From 1985 to 2002, Kenneth (a.k.a. Ken) Lay was CEO and chairman of Enron, and during that time, his ties to the Bush family have caused millions to question the dangerous ties between government and big businesses. Lay and other prominent oil businessmen funded many of George Bush Junior’s election campaigns, and, as the Governor of Texas, Bush Jr. made many phone calls on behalf of his oil pals regarding deregulation of the energy industry.

Deregulation would give the oil men greater control over the pricing of the commodity, and give more power to the big corporations. “Rich, you have been fantastic to the Bush family,” said Bush Senior, in a surprise birthday video compilation for a leading Enron oil man. “I don’t think anybody did more than you did to support George, and of course, in this stage of mine and Barbara’s life, that’s what really matters, your family, and your friends.”

Many have claimed that close government ties created a feeling of invincibility amongst Enron execs, and the dangerous belief that they were “above the law.”

 

C) The Investment Banks Went Along for the Ride

Prior to Enron’s bankruptcy, the major investment banks covering Enron’s stock analysis, all had strong “buy” ratings on the stock, valuing a share at $100 to $115. At the court trial following the bankruptcy, Senator Joseph Lieberman asked: “why were the analysts blinded to the company’s deceit?” The answer was an indirect bribery game.

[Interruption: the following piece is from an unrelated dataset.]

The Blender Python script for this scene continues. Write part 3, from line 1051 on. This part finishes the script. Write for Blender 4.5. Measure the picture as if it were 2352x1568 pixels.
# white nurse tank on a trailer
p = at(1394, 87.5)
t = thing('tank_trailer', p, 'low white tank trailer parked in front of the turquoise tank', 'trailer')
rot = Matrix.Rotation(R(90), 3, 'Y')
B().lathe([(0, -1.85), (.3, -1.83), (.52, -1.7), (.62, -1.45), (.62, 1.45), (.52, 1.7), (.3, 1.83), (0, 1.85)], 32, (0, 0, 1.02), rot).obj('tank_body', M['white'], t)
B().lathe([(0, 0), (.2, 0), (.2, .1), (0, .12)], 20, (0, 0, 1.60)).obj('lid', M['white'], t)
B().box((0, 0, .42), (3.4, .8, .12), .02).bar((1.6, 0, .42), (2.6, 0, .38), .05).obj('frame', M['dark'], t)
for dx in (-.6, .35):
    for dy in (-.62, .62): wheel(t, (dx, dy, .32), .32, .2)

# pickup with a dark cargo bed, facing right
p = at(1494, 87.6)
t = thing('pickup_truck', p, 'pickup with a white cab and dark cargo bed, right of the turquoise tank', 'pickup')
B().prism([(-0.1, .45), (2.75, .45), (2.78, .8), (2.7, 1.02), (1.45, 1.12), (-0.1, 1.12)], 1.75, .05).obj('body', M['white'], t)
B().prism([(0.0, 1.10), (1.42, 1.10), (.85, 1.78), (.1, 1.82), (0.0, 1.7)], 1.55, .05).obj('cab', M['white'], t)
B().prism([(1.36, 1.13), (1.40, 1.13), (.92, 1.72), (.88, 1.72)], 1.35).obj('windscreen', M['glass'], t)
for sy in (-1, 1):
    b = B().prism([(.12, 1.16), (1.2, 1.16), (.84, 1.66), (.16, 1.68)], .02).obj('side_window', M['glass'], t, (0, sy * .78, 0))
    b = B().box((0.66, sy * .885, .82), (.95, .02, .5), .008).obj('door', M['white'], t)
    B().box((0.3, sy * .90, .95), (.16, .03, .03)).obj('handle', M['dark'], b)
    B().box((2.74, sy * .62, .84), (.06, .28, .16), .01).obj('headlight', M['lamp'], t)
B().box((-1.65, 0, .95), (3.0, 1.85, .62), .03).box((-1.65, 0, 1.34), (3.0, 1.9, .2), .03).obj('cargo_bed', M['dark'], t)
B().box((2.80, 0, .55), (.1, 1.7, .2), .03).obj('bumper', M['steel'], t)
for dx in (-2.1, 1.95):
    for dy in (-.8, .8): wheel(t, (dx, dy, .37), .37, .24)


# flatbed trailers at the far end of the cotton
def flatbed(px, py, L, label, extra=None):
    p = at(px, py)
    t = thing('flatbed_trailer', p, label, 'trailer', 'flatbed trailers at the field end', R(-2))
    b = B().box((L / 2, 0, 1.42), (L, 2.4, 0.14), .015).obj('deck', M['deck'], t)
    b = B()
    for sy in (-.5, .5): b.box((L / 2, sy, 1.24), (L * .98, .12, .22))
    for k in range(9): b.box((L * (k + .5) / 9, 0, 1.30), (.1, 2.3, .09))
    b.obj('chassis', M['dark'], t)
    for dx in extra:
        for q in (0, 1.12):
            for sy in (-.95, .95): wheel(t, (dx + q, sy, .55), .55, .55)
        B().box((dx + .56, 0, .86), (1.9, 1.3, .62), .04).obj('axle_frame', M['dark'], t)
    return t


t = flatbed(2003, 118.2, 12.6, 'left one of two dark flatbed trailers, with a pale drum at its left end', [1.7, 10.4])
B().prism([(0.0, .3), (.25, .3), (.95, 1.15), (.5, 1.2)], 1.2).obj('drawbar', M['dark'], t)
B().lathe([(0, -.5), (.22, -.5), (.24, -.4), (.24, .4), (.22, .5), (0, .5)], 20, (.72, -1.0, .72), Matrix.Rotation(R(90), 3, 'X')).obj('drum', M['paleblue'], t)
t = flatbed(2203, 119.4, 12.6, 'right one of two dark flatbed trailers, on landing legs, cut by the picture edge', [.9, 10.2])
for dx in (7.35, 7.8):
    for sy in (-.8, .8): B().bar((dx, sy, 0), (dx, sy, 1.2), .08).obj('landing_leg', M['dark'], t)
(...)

For over a decade prior to its collapse, John Olson, an analyst at Merrill Lynch was one of the only voices on Wall Street Bearish on Enron. Prior to Olson being laid off, Enron executives had informed Merrill Lynch that either they find an analyst who will give them a “buy” rating, or the company will refuse to do business with them. Soon after, Olson was fired from Merrill, and Andrew Fastow, Enron’s Chief Financial Officer, sent two investment banking jobs worth $50 million to Merrill Lynch.

It was later discovered that the same game was being played with many other big bankers, including J.P. Morgan, Chase, Barclays, Credit Suisse, Royal Bank of Scotland Group PLC, and FleetBoston Financial Corp.

Enron2

Summary

Following the Enron scandal, Wall Street was forced to go through some major reforms. Other accounting scandals, such as Worldcom, were brought in front of the US Supreme Court, along with the perpetrators of the Enron scandal. Kenneth Lay and Jefferey Skilling, another top Enron exec, were sentenced to 24 and 45 years in prison, respectively.

“There was no way I thought it would go belly up,” said George Maddox, aged 78, and a former Enron employee. “But it’s not like something we just sit and cry over every day. It is what it is.” All in all, the stock’s collapse led to the loss of over $60 billion in market value, and $2 billion in pension funds.